TASK: Extract all lines from the data beneath that include the word "branches".

────────────────────────────────────────

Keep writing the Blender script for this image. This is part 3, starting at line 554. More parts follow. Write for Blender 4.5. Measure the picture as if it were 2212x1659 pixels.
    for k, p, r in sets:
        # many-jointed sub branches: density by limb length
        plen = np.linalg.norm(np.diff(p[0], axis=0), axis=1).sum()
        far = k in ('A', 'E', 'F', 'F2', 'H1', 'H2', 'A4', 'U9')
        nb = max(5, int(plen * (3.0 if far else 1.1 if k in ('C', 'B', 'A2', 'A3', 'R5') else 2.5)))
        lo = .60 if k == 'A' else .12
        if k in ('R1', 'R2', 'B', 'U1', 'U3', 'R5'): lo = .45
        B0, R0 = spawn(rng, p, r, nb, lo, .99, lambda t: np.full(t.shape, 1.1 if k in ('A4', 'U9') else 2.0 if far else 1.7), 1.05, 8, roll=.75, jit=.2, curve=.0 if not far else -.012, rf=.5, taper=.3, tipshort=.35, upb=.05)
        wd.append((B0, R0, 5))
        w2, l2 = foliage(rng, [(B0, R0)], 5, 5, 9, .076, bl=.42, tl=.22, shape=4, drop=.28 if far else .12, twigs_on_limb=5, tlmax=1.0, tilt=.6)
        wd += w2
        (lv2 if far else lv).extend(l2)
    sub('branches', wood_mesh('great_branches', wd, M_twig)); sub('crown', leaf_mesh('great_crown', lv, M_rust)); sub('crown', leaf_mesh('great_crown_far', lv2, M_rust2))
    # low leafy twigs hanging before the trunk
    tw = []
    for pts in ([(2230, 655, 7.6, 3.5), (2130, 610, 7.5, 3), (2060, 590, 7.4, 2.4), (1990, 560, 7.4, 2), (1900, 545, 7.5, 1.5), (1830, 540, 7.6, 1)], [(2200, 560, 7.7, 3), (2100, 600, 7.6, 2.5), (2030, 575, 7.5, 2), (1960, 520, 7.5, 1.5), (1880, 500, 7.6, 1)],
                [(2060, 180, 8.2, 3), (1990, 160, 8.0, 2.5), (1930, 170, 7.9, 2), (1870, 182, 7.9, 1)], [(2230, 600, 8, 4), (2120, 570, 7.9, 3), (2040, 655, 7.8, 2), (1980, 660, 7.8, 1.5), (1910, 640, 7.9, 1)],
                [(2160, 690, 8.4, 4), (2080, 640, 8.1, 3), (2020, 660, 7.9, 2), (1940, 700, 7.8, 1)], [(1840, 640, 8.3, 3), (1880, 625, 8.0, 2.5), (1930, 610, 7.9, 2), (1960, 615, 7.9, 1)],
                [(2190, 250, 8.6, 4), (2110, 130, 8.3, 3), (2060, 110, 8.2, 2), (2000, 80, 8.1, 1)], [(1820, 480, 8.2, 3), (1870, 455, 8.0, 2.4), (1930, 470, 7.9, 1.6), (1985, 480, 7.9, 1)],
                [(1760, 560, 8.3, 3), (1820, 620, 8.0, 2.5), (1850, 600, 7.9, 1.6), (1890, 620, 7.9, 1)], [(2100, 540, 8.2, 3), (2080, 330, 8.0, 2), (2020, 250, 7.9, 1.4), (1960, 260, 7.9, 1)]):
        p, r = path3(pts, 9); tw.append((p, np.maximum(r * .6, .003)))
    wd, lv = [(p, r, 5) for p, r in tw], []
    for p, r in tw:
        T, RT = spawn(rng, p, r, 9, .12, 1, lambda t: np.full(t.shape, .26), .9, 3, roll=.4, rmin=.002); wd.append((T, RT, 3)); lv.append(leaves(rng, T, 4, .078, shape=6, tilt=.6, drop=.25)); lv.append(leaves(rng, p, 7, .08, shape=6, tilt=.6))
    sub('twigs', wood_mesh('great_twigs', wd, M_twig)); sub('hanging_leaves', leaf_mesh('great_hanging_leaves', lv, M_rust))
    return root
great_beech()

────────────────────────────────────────

THE SOLUTION:
        # many-jointed sub branches: density by limb length
    sub('branches', wood_mesh('great_branches', wd, M_twig)); sub('crown', leaf_mesh('great_crown', lv, M_rust)); sub('crown', leaf_mesh('great_crown_far', lv2, M_rust2))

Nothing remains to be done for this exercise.